EDITORIAL – Delta’s Cybercrime Bill: A dangerous gag order – The House must kill it now

EDITORIAL – Delta’s Cybercrime Bill: A dangerous gag order – The House must kill it now

The Delta State Cybercrime and Prevention Bill, 2025, dressed up as a harmless piece of digital hygiene, is nothing more than another attempt to stretch the long, suffocating arm of government into the private thoughts and online expressions of citizens. It must be rejected, decisively, unapologetically, and immediately.

Hon. Emeka Nwaobi may have introduced the bill with lofty promises of “preventing cybercrime” and “protecting critical information infrastructure,” but behind that shiny language lies the unmistakable stench of a political project crafted to muzzle dissent, police public opinion, and protect the fragile egos of officials who cannot stand criticism.

This bill is not a step toward digital safety. It is a step toward digital tyranny.

A Law Nigeria Does Not Need — Because It Already Exists

Nigeria already operates under the national Cybercrime Act (2015), a law that has been repeatedly abused to arrest journalists, gag critics, and detain citizens for daring to question those in power. Add to that the existing web of criminal defamation, sedition, and libel statutes, all notorious for being used as political weapons and the picture becomes clear:

No vacancy exists for another gag law.

Delta State does not need a local copycat designed to replicate and worsen the same oppressive tendencies. If anything, the state should be fighting for reforms, not expanding the arsenal of tools available to suppress free speech.
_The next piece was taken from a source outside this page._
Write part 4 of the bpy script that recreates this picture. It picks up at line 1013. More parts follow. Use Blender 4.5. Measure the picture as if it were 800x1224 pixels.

A Bill Built for Silencing the People, Not Protecting Them

The bill’s vague references to cyberstalking, “digital misinformation,” and “protection of government information integrity” are red flags. In Nigeria, vague laws are not accidents, they are deliberate design choices.

Ambiguity is the favourite weapon of leaders who want to punish citizens selectively.

What does “misinformation” mean?

Who defines it?

Will criticism of poor governance be branded as misinformation?

Will exposing corruption be labelled cyberstalking?

Will holding public officials accountable be considered a threat to “government information security”?

Every Nigerian knows the answer.

This bill does not protect the people from cyber threats. It protects the political class from accountability.

The Problem Is Not What the Bill Says — It’s What It Enables

At a moment when Delta State residents sleep with fear in their bones, when kidnappers and armed criminals roam unchecked, when unemployment, high cost of transportation and hopelessness stalk the land, the House of Assembly has chosen to prioritize… regulating Facebook?

This is a profound moral failure.

Instead of tackling insecurity, unemployment, bad roads, decaying schools, and a suffocating economy, lawmakers are investing energy in a bill designed to police tweets and Instagram posts. It reveals a governing mindset that fears criticism more than it fears bandits. That resents accountability more than it resents poverty. That sees citizens, not criminals, as the greatest threat.

This is the same recipe for democratic decay that has haunted Nigeria for decades.

Delta State House of Assembly Must Kill This Bill — For Democracy’s Sake

The legislators of Delta State must understand the gravity of the moment. Passing this bill would not only stain the state’s democratic credentials but also set a dangerous precedent for other states to follow. Approving it would send a clear message:

that free speech is an inconvenience, that dissent is a crime, and that the government sees the people as suspects.

If the Assembly must pass a bill, let it be one that confronts insecurity, strengthens economic resilience, ensures transparency, or protects whistleblowers, not one that criminalises dissent and shields officials from scrutiny.

This Cybercrime Bill must die, not be amended. Not be delayed. Not be “reviewed.”

Killed. Buried. And never resurrected.

A Final Warning

Once such a law is passed, it will not be the “cyber-terrorists” who are first arrested — it will be journalists, activists, students, bloggers, and ordinary citizens whose only weapon is their voice.

Nigeria has seen this play out again and again.

Delta State cannot afford to repeat this authoritarian script.

The House of Assembly must choose wisely:

Side with the people or side with power.

Defend democracy or undermine it.

Kill this bill or kill free speech.

The choice is theirs — and history will remember it.